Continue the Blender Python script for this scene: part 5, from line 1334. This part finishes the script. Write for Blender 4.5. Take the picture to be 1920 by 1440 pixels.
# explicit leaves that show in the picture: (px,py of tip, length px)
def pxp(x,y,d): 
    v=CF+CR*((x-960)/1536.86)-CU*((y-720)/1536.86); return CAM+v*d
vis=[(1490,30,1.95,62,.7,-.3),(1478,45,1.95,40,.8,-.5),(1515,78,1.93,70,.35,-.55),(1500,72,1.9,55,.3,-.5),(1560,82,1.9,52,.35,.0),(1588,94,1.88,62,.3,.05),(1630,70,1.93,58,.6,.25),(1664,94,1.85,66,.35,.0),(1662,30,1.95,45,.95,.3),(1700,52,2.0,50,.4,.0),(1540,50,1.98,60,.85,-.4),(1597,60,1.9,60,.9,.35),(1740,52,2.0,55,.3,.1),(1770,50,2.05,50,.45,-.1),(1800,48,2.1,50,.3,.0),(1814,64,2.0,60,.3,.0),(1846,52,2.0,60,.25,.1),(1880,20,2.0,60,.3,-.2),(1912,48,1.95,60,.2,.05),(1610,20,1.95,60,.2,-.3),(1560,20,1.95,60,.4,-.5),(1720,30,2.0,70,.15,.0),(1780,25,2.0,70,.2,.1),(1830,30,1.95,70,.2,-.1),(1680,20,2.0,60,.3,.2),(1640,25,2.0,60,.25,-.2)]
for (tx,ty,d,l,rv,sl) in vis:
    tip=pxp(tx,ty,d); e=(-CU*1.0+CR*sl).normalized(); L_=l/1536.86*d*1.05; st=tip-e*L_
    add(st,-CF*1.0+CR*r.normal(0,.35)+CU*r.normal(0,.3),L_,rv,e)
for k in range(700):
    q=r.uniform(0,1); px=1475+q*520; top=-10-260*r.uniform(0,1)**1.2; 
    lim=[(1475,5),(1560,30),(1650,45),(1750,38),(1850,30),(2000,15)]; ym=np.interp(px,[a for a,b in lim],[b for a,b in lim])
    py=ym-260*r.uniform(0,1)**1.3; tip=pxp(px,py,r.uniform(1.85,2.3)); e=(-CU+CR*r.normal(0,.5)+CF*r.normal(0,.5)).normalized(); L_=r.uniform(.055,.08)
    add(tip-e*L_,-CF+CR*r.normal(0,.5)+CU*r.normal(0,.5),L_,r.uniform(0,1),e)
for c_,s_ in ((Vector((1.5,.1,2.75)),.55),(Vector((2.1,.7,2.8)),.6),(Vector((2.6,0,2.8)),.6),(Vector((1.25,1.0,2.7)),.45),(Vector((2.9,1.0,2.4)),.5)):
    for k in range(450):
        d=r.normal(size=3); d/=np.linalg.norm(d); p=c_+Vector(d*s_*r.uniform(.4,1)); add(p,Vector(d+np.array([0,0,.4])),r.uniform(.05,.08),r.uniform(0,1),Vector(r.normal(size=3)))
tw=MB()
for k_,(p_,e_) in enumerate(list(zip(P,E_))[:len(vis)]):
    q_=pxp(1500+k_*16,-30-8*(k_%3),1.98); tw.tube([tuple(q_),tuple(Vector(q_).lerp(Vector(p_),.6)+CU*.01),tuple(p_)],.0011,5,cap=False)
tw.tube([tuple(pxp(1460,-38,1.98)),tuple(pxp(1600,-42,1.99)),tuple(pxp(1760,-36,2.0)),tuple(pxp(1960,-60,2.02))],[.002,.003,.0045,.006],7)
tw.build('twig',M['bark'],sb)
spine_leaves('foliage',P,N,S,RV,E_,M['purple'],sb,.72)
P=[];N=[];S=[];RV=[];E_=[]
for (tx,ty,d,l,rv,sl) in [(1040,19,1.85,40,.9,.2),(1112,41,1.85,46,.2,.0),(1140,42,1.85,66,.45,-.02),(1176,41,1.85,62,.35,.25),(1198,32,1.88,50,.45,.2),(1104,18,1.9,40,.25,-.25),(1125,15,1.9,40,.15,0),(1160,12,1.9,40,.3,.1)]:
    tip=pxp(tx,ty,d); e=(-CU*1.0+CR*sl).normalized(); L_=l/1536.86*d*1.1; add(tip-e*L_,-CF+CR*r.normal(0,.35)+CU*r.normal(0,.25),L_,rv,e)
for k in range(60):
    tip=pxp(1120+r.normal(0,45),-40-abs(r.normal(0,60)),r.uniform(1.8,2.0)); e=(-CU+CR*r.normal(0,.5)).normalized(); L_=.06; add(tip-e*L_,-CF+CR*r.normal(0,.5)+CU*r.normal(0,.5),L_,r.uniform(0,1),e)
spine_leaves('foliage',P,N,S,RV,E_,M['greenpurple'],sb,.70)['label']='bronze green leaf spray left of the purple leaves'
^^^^
Exercise prompt: Copy out all of the lines above exactly.

The answer:
Continue the Blender Python script for this scene: part 5, from line 1334. This part finishes the script. Write for Blender 4.5. Take the picture to be 1920 by 1440 pixels.
# explicit leaves that show in the picture: (px,py of tip, length px)
def pxp(x,y,d): 
    v=CF+CR*((x-960)/1536.86)-CU*((y-720)/1536.86); return CAM+v*d
vis=[(1490,30,1.95,62,.7,-.3),(1478,45,1.95,40,.8,-.5),(1515,78,1.93,70,.35,-.55),(1500,72,1.9,55,.3,-.5),(1560,82,1.9,52,.35,.0),(1588,94,1.88,62,.3,.05),(1630,70,1.93,58,.6,.25),(1664,94,1.85,66,.35,.0),(1662,30,1.95,45,.95,.3),(1700,52,2.0,50,.4,.0),(1540,50,1.98,60,.85,-.4),(1597,60,1.9,60,.9,.35),(1740,52,2.0,55,.3,.1),(1770,50,2.05,50,.45,-.1),(1800,48,2.1,50,.3,.0),(1814,64,2.0,60,.3,.0),(1846,52,2.0,60,.25,.1),(1880,20,2.0,60,.3,-.2),(1912,48,1.95,60,.2,.05),(1610,20,1.95,60,.2,-.3),(1560,20,1.95,60,.4,-.5),(1720,30,2.0,70,.15,.0),(1780,25,2.0,70,.2,.1),(1830,30,1.95,70,.2,-.1),(1680,20,2.0,60,.3,.2),(1640,25,2.0,60,.25,-.2)]
for (tx,ty,d,l,rv,sl) in vis:
    tip=pxp(tx,ty,d); e=(-CU*1.0+CR*sl).normalized(); L_=l/1536.86*d*1.05; st=tip-e*L_
    add(st,-CF*1.0+CR*r.normal(0,.35)+CU*r.normal(0,.3),L_,rv,e)
for k in range(700):
    q=r.uniform(0,1); px=1475+q*520; top=-10-260*r.uniform(0,1)**1.2; 
    lim=[(1475,5),(1560,30),(1650,45),(1750,38),(1850,30),(2000,15)]; ym=np.interp(px,[a for a,b in lim],[b for a,b in lim])
    py=ym-260*r.uniform(0,1)**1.3; tip=pxp(px,py,r.uniform(1.85,2.3)); e=(-CU+CR*r.normal(0,.5)+CF*r.normal(0,.5)).normalized(); L_=r.uniform(.055,.08)
    add(tip-e*L_,-CF+CR*r.normal(0,.5)+CU*r.normal(0,.5),L_,r.uniform(0,1),e)
for c_,s_ in ((Vector((1.5,.1,2.75)),.55),(Vector((2.1,.7,2.8)),.6),(Vector((2.6,0,2.8)),.6),(Vector((1.25,1.0,2.7)),.45),(Vector((2.9,1.0,2.4)),.5)):
    for k in range(450):
        d=r.normal(size=3); d/=np.linalg.norm(d); p=c_+Vector(d*s_*r.uniform(.4,1)); add(p,Vector(d+np.array([0,0,.4])),r.uniform(.05,.08),r.uniform(0,1),Vector(r.normal(size=3)))
tw=MB()
for k_,(p_,e_) in enumerate(list(zip(P,E_))[:len(vis)]):
    q_=pxp(1500+k_*16,-30-8*(k_%3),1.98); tw.tube([tuple(q_),tuple(Vector(q_).lerp(Vector(p_),.6)+CU*.01),tuple(p_)],.0011,5,cap=False)
tw.tube([tuple(pxp(1460,-38,1.98)),tuple(pxp(1600,-42,1.99)),tuple(pxp(1760,-36,2.0)),tuple(pxp(1960,-60,2.02))],[.002,.003,.0045,.006],7)
tw.build('twig',M['bark'],sb)
spine_leaves('foliage',P,N,S,RV,E_,M['purple'],sb,.72)
P=[];N=[];S=[];RV=[];E_=[]
for (tx,ty,d,l,rv,sl) in [(1040,19,1.85,40,.9,.2),(1112,41,1.85,46,.2,.0),(1140,42,1.85,66,.45,-.02),(1176,41,1.85,62,.35,.25),(1198,32,1.88,50,.45,.2),(1104,18,1.9,40,.25,-.25),(1125,15,1.9,40,.15,0),(1160,12,1.9,40,.3,.1)]:
    tip=pxp(tx,ty,d); e=(-CU*1.0+CR*sl).normalized(); L_=l/1536.86*d*1.1; add(tip-e*L_,-CF+CR*r.normal(0,.35)+CU*r.normal(0,.25),L_,rv,e)
for k in range(60):
    tip=pxp(1120+r.normal(0,45),-40-abs(r.normal(0,60)),r.uniform(1.8,2.0)); e=(-CU+CR*r.normal(0,.5)).normalized(); L_=.06; add(tip-e*L_,-CF+CR*r.normal(0,.5)+CU*r.normal(0,.5),L_,r.uniform(0,1),e)
spine_leaves('foliage',P,N,S,RV,E_,M['greenpurple'],sb,.70)['label']='bronze green leaf spray left of the purple leaves'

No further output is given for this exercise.